The sad truth of American life is that society remains profoundly segregated across racial, ethnic and class lines. One of the primary tasks of the university is to create a community out of the sheer amount of diversity that arrives on campus every fall.

To the point about the culture war’s regrettable lack of context, Alabama officials are not acknowledging how historically white institutions, especially in the South, used some version or another of diversity, equity and inclusion over the years to rebrand themselves. Every historically white college in a Jim Crow state was segregated, and many, the University of Alabama included, were key battlegrounds in the fight for civil rights. For years, the University of Alabama had the awful reputation as the place where segregationist Gov. George Wallace stood “in the schoolhouse door” to symbolically object to the first Black students’ enrollment.

In part because of the integration of its historically dominant football team, the university worked hard to create a new image of itself as an institution that embraces the complex and beautiful diversity of Alabama.

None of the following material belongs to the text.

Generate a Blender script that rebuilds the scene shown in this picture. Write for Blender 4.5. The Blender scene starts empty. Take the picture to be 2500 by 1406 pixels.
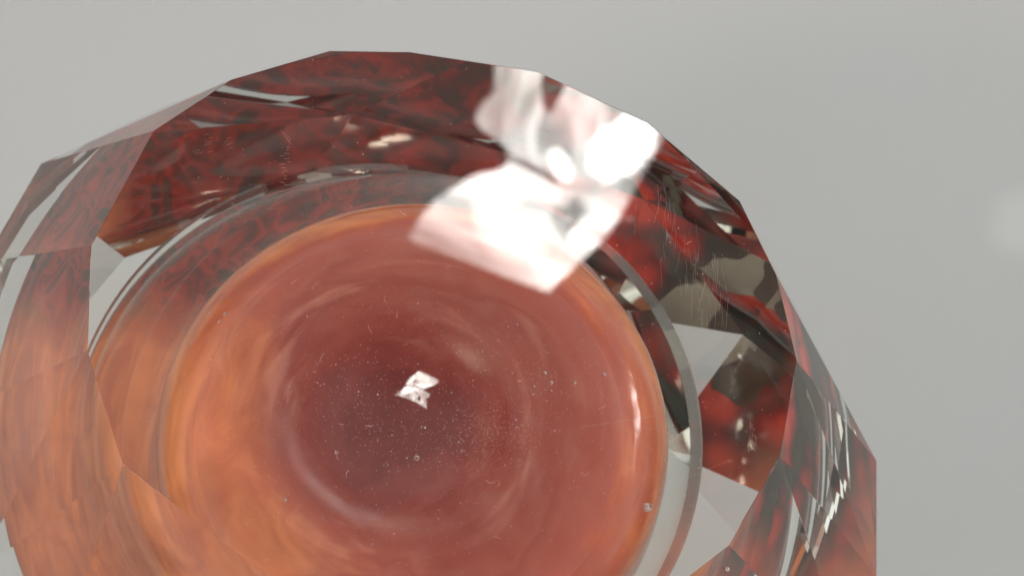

That new image gave Mayor Woodfin and many other Black Alabamians permission to identify, say, as “Bama fans.” Today, Southern higher education, ranging from the large SEC schools to the small regional colleges in towns most Americans have never heard of, is among the most diverse in the country; as a Southerner, this is a fact that I celebrate.

It’s a shame the state seems willing to destroy all that goodwill in the name of an unyielding and deranged culture war. The people behind this new law seem not to have considered that even without the prompting of the mayor of one of the state’s largest cities, Black athletes might decide to steer clear of the state’s biggest schools. They seem not to have considered that the kinds of students (and student-athletes) that the state worked to keep out a few short generations ago could easily decide to close the door on Alabama today.